§ PROBLEM DETAILS:
Render the material again word for word, skipping the pictures in it.
● ● ● ● ● ● ●
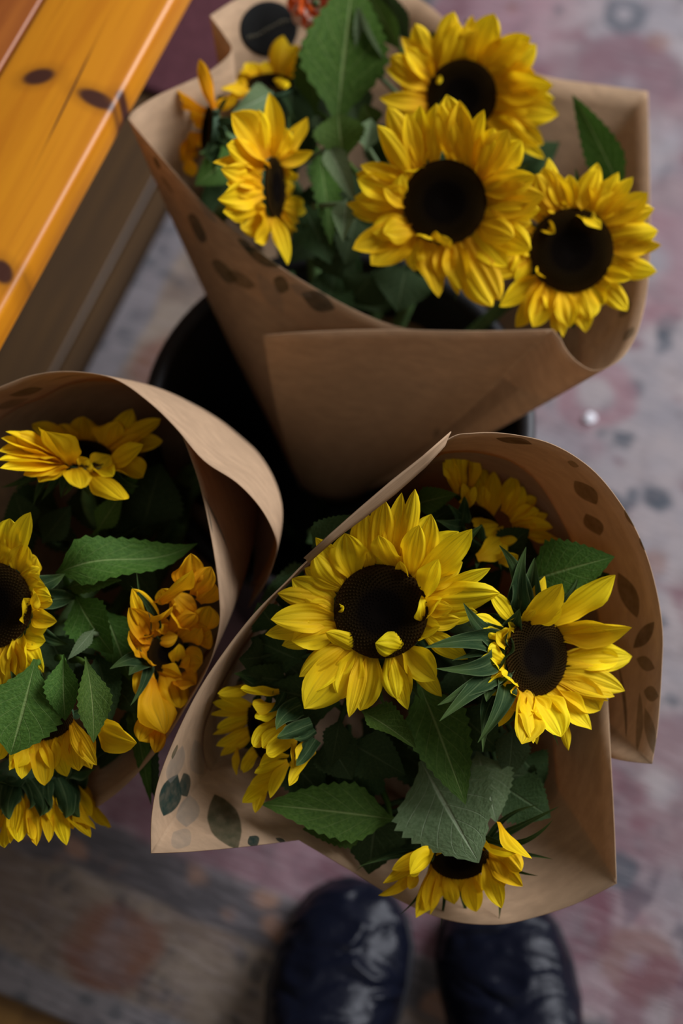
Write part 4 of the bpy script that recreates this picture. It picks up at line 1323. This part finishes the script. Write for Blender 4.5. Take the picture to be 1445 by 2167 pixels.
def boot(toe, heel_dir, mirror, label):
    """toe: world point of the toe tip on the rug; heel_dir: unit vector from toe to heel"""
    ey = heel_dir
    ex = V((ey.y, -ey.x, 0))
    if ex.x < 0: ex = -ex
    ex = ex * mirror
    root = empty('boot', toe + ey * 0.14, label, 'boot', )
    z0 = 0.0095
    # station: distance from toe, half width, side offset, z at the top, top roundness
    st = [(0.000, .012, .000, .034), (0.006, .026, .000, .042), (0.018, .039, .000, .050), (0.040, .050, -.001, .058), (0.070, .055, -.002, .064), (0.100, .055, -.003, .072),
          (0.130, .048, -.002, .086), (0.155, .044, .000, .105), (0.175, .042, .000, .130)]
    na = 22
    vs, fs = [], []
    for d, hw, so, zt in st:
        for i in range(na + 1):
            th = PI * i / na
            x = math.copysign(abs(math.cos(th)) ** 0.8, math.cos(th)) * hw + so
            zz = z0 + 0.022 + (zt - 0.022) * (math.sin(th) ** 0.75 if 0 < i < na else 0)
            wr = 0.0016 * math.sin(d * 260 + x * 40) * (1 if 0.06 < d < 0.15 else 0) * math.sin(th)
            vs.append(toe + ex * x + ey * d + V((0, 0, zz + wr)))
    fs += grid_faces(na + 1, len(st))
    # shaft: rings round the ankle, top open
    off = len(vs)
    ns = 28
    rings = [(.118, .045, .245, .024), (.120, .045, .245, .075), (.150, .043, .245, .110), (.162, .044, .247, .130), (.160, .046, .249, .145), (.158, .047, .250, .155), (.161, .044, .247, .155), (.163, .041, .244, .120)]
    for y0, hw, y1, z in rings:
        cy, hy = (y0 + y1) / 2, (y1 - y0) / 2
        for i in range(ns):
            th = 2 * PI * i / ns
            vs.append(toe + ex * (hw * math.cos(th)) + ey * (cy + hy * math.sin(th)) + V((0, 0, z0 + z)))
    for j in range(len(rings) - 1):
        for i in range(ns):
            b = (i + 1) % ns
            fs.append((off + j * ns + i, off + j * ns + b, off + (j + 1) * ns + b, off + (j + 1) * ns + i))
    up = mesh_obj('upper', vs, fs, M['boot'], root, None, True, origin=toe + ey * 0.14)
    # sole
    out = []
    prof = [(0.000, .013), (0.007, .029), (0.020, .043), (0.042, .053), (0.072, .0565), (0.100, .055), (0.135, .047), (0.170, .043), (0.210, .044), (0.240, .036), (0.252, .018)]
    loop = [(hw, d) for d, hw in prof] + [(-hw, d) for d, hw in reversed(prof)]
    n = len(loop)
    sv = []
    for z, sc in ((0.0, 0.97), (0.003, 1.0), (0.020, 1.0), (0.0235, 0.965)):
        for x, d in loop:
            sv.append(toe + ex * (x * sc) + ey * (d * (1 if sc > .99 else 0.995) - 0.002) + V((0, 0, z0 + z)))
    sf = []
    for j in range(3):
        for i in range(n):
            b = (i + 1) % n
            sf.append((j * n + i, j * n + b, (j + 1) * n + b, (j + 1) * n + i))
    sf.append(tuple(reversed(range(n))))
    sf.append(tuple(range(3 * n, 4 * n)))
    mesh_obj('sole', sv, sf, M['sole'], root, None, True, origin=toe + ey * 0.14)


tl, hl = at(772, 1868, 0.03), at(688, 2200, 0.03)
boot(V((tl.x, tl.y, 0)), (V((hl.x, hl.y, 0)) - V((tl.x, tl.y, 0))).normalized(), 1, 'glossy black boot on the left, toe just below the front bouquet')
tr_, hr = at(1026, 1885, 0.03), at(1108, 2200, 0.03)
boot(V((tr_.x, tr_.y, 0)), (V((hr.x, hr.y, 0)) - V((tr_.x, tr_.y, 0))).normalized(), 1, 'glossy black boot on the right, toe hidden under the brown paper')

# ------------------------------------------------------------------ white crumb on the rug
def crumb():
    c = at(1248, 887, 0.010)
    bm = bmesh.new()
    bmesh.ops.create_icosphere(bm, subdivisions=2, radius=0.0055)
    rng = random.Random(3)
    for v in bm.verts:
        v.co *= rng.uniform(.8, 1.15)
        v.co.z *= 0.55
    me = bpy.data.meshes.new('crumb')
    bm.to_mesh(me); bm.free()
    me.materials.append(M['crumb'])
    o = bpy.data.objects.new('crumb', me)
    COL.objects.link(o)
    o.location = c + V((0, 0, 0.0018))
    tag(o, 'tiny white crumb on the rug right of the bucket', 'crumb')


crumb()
● ● ● ● ● ● ●
§ TASK SOLUTION:
Write part 4 of the bpy script that recreates this picture. It picks up at line 1323. This part finishes the script. Write for Blender 4.5. Take the picture to be 1445 by 2167 pixels.
def boot(toe, heel_dir, mirror, label):
    """toe: world point of the toe tip on the rug; heel_dir: unit vector from toe to heel"""
    ey = heel_dir
    ex = V((ey.y, -ey.x, 0))
    if ex.x < 0: ex = -ex
    ex = ex * mirror
    root = empty('boot', toe + ey * 0.14, label, 'boot', )
    z0 = 0.0095
    # station: distance from toe, half width, side offset, z at the top, top roundness
    st = [(0.000, .012, .000, .034), (0.006, .026, .000, .042), (0.018, .039, .000, .050), (0.040, .050, -.001, .058), (0.070, .055, -.002, .064), (0.100, .055, -.003, .072),
          (0.130, .048, -.002, .086), (0.155, .044, .000, .105), (0.175, .042, .000, .130)]
    na = 22
    vs, fs = [], []
    for d, hw, so, zt in st:
        for i in range(na + 1):
            th = PI * i / na
            x = math.copysign(abs(math.cos(th)) ** 0.8, math.cos(th)) * hw + so
            zz = z0 + 0.022 + (zt - 0.022) * (math.sin(th) ** 0.75 if 0 < i < na else 0)
            wr = 0.0016 * math.sin(d * 260 + x * 40) * (1 if 0.06 < d < 0.15 else 0) * math.sin(th)
            vs.append(toe + ex * x + ey * d + V((0, 0, zz + wr)))
    fs += grid_faces(na + 1, len(st))
    # shaft: rings round the ankle, top open
    off = len(vs)
    ns = 28
    rings = [(.118, .045, .245, .024), (.120, .045, .245, .075), (.150, .043, .245, .110), (.162, .044, .247, .130), (.160, .046, .249, .145), (.158, .047, .250, .155), (.161, .044, .247, .155), (.163, .041, .244, .120)]
    for y0, hw, y1, z in rings:
        cy, hy = (y0 + y1) / 2, (y1 - y0) / 2
        for i in range(ns):
            th = 2 * PI * i / ns
            vs.append(toe + ex * (hw * math.cos(th)) + ey * (cy + hy * math.sin(th)) + V((0, 0, z0 + z)))
    for j in range(len(rings) - 1):
        for i in range(ns):
            b = (i + 1) % ns
            fs.append((off + j * ns + i, off + j * ns + b, off + (j + 1) * ns + b, off + (j + 1) * ns + i))
    up = mesh_obj('upper', vs, fs, M['boot'], root, None, True, origin=toe + ey * 0.14)
    # sole
    out = []
    prof = [(0.000, .013), (0.007, .029), (0.020, .043), (0.042, .053), (0.072, .0565), (0.100, .055), (0.135, .047), (0.170, .043), (0.210, .044), (0.240, .036), (0.252, .018)]
    loop = [(hw, d) for d, hw in prof] + [(-hw, d) for d, hw in reversed(prof)]
    n = len(loop)
    sv = []
    for z, sc in ((0.0, 0.97), (0.003, 1.0), (0.020, 1.0), (0.0235, 0.965)):
        for x, d in loop:
            sv.append(toe + ex * (x * sc) + ey * (d * (1 if sc > .99 else 0.995) - 0.002) + V((0, 0, z0 + z)))
    sf = []
    for j in range(3):
        for i in range(n):
            b = (i + 1) % n
            sf.append((j * n + i, j * n + b, (j + 1) * n + b, (j + 1) * n + i))
    sf.append(tuple(reversed(range(n))))
    sf.append(tuple(range(3 * n, 4 * n)))
    mesh_obj('sole', sv, sf, M['sole'], root, None, True, origin=toe + ey * 0.14)


tl, hl = at(772, 1868, 0.03), at(688, 2200, 0.03)
boot(V((tl.x, tl.y, 0)), (V((hl.x, hl.y, 0)) - V((tl.x, tl.y, 0))).normalized(), 1, 'glossy black boot on the left, toe just below the front bouquet')
tr_, hr = at(1026, 1885, 0.03), at(1108, 2200, 0.03)
boot(V((tr_.x, tr_.y, 0)), (V((hr.x, hr.y, 0)) - V((tr_.x, tr_.y, 0))).normalized(), 1, 'glossy black boot on the right, toe hidden under the brown paper')

# ------------------------------------------------------------------ white crumb on the rug
def crumb():
    c = at(1248, 887, 0.010)
    bm = bmesh.new()
    bmesh.ops.create_icosphere(bm, subdivisions=2, radius=0.0055)
    rng = random.Random(3)
    for v in bm.verts:
        v.co *= rng.uniform(.8, 1.15)
        v.co.z *= 0.55
    me = bpy.data.meshes.new('crumb')
    bm.to_mesh(me); bm.free()
    me.materials.append(M['crumb'])
    o = bpy.data.objects.new('crumb', me)
    COL.objects.link(o)
    o.location = c + V((0, 0, 0.0018))
    tag(o, 'tiny white crumb on the rug right of the bucket', 'crumb')


crumb()